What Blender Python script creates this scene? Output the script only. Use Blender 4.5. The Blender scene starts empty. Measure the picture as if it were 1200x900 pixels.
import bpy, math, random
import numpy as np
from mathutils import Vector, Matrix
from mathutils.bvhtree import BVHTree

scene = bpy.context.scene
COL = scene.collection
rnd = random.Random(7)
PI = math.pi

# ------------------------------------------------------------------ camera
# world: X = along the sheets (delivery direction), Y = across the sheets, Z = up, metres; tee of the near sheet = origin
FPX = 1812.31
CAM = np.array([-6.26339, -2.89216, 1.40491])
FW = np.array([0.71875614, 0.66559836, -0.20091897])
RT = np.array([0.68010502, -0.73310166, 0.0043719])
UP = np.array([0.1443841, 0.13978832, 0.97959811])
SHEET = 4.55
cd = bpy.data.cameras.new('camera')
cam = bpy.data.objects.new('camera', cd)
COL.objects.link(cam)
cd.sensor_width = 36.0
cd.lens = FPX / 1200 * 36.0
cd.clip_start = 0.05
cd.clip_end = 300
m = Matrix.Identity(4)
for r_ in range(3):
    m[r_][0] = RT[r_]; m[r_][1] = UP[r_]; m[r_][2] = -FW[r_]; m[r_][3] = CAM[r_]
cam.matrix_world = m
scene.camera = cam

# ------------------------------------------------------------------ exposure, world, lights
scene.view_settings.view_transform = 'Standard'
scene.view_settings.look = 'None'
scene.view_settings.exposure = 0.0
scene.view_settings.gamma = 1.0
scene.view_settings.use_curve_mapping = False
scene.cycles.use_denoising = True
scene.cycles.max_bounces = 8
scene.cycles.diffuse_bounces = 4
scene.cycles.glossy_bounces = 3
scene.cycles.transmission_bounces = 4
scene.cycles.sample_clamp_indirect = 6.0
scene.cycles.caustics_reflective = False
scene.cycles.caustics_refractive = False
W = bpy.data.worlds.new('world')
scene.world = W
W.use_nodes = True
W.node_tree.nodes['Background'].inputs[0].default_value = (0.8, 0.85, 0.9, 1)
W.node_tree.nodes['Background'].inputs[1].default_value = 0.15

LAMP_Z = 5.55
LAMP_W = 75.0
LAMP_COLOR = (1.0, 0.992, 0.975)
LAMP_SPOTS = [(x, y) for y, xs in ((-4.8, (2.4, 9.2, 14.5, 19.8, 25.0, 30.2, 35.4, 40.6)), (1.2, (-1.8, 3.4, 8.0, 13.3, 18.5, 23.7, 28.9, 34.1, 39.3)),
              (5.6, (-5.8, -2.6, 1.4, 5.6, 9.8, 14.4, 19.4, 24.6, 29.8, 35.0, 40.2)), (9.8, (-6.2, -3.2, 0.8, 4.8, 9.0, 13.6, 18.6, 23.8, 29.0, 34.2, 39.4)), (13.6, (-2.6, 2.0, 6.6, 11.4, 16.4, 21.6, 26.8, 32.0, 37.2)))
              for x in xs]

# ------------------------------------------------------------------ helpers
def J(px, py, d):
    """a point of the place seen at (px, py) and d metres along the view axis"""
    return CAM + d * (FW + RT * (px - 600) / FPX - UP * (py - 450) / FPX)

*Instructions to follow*
Everything from the first line through the line containing "from mathutils.bvhtree import BVHTree" should be quoted exactly, and nothing beyond it.

*Correct result*
What Blender Python script creates this scene? Output the script only. Use Blender 4.5. The Blender scene starts empty. Measure the picture as if it were 1200x900 pixels.
import bpy, math, random
import numpy as np
from mathutils import Vector, Matrix
from mathutils.bvhtree import BVHTree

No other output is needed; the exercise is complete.